● PROBLEM DESCRIPTION
Copy each line containing the word "Blender" from the records that follow, please.

● GIVEN RECORDS
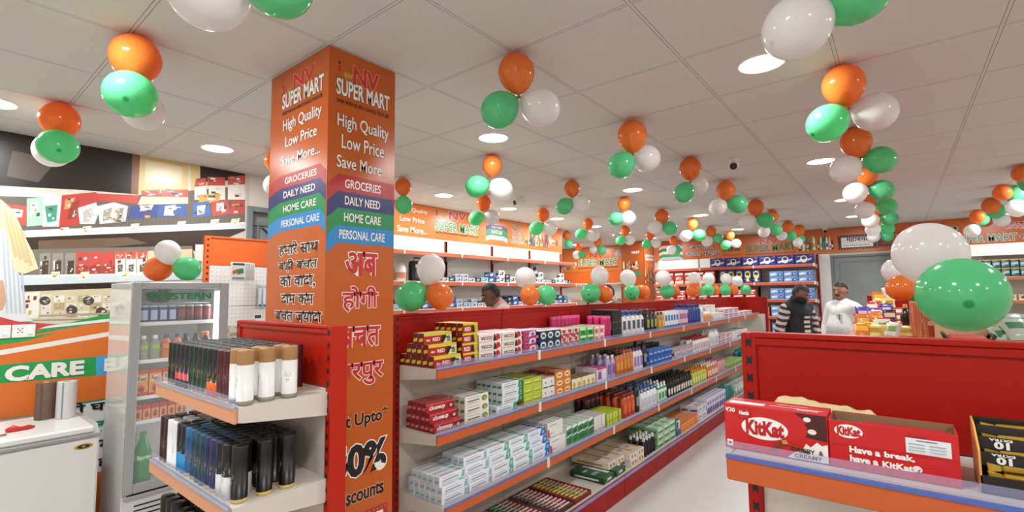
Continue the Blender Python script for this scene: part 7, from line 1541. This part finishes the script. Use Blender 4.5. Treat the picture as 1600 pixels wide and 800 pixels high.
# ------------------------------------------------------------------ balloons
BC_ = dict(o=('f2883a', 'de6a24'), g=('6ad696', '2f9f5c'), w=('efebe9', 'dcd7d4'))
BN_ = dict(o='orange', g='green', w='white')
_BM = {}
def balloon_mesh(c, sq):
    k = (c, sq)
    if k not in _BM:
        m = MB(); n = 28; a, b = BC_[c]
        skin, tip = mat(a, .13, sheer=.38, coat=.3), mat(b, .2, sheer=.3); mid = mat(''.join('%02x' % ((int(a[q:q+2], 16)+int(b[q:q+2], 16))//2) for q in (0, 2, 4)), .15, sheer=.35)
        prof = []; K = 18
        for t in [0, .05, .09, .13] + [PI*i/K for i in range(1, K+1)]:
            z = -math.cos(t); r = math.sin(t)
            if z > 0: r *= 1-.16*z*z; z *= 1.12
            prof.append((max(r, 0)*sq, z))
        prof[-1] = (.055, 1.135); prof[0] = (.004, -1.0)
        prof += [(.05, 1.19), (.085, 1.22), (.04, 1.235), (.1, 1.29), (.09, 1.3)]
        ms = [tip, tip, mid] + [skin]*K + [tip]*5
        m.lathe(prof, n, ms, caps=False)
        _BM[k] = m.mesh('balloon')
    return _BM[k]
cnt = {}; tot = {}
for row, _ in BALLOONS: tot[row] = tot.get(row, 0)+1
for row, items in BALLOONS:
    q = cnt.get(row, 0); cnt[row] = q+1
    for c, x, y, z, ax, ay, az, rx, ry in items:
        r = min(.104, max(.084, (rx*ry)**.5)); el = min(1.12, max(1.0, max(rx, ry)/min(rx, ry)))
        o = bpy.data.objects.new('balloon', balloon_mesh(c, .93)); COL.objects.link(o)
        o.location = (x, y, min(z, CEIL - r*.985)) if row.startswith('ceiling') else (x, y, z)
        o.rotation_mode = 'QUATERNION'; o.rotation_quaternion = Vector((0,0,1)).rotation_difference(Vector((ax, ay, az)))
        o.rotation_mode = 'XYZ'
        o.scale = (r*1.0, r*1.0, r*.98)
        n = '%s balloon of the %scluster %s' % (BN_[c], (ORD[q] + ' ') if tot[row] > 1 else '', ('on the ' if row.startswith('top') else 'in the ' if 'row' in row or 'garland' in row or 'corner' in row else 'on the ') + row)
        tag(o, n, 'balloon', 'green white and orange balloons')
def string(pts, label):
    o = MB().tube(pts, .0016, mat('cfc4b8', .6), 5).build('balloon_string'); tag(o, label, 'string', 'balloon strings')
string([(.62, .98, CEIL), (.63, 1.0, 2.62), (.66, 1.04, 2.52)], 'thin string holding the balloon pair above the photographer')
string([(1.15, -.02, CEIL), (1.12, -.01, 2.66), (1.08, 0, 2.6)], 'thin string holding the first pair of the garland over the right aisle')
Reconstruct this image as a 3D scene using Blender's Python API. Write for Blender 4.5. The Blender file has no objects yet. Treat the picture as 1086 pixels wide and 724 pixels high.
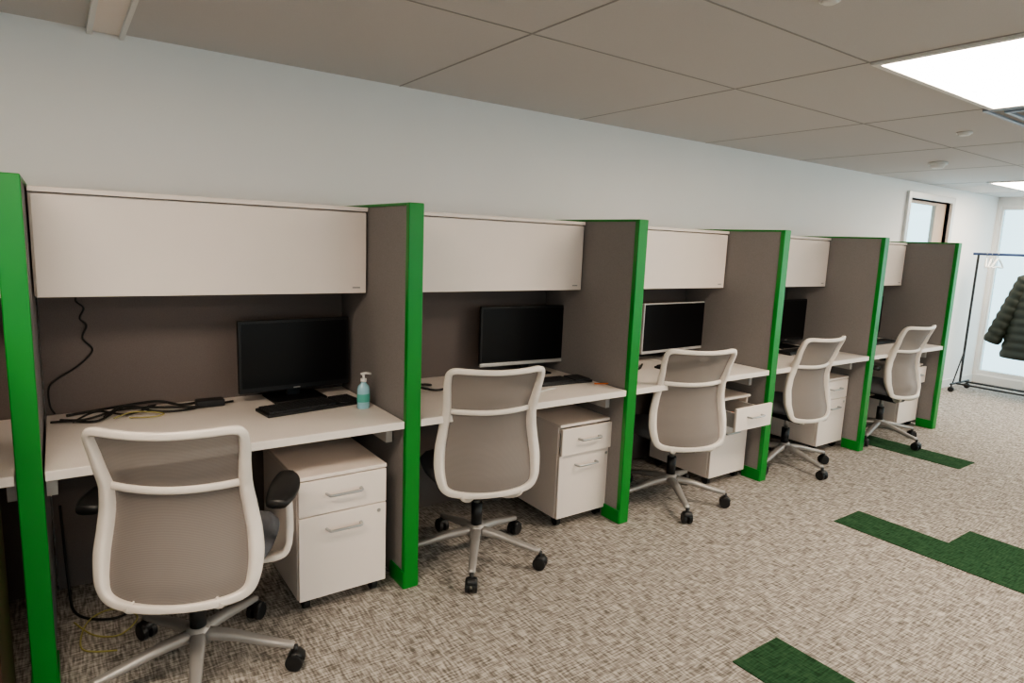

--

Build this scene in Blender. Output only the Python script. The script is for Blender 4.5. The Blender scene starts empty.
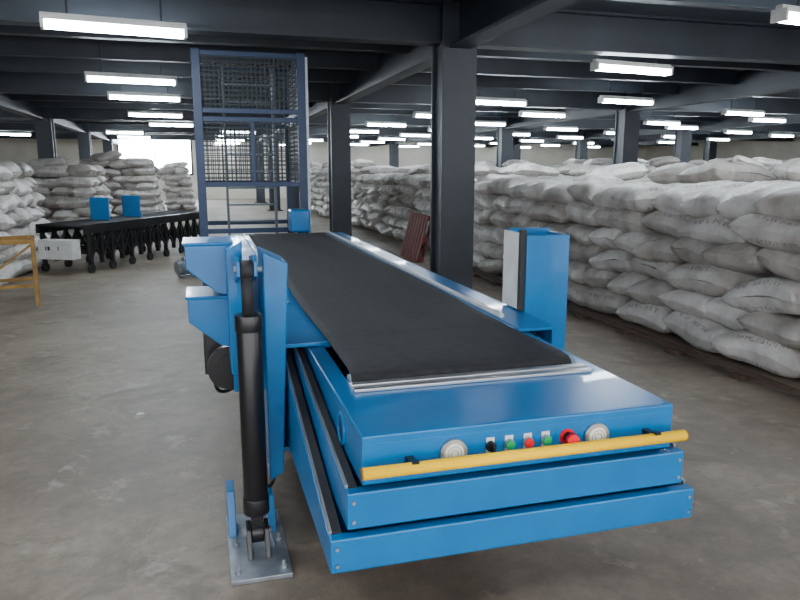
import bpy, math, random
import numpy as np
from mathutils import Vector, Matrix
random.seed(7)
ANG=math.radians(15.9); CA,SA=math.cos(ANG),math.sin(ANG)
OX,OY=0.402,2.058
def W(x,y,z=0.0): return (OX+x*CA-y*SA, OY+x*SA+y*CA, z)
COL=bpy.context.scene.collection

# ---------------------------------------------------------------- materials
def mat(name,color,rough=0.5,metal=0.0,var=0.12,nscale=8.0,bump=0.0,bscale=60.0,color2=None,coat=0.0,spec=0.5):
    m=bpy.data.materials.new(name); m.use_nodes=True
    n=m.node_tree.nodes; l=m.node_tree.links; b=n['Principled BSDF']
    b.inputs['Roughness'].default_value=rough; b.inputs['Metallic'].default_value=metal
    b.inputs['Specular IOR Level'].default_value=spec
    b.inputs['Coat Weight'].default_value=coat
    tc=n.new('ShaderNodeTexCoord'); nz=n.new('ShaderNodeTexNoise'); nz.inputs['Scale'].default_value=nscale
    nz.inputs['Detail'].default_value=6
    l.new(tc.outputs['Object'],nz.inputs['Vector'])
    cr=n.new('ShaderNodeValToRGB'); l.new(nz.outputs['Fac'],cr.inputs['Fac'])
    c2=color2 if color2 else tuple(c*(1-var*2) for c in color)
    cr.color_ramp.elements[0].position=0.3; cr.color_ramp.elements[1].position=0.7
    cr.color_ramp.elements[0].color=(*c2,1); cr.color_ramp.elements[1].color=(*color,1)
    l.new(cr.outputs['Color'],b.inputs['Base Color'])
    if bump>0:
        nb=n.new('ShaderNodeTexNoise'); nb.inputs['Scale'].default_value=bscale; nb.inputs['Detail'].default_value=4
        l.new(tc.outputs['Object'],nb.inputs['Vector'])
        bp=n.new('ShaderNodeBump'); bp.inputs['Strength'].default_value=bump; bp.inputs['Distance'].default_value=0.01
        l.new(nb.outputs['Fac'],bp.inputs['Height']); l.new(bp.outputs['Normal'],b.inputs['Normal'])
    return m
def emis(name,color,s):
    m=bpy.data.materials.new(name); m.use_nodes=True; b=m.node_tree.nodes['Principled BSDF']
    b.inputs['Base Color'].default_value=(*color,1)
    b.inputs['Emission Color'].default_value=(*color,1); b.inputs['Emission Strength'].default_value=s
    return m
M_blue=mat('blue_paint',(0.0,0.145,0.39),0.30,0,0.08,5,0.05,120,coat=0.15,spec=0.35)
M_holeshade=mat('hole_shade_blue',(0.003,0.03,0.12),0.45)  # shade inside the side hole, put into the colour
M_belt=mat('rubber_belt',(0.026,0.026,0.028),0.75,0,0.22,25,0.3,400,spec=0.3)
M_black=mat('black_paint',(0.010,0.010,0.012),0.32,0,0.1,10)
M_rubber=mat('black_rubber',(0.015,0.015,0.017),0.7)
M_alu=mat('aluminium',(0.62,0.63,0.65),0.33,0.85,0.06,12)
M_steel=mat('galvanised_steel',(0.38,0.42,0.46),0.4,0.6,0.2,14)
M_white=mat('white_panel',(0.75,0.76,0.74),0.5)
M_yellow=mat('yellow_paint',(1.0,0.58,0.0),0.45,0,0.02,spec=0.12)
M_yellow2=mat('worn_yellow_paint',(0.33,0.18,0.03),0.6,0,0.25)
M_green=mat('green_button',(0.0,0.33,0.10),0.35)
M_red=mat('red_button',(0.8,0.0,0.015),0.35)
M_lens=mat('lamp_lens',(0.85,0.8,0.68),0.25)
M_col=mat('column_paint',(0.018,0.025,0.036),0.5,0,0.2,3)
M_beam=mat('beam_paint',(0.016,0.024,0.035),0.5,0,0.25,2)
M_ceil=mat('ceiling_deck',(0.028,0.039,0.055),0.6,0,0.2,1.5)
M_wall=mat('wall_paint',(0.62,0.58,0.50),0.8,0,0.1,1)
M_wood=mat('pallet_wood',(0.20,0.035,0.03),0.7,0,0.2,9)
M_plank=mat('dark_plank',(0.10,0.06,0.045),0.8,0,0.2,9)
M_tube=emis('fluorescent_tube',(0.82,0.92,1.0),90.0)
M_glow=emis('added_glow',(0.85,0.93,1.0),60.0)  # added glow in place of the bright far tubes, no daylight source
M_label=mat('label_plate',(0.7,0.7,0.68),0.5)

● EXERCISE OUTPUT
Continue the Blender Python script for this scene: part 7, from line 1541. This part finishes the script. Use Blender 4.5. Treat the picture as 1600 pixels wide and 800 pixels high.
Reconstruct this image as a 3D scene using Blender's Python API. Write for Blender 4.5. The Blender file has no objects yet. Treat the picture as 1086 pixels wide and 724 pixels high.
Build this scene in Blender. Output only the Python script. The script is for Blender 4.5. The Blender scene starts empty.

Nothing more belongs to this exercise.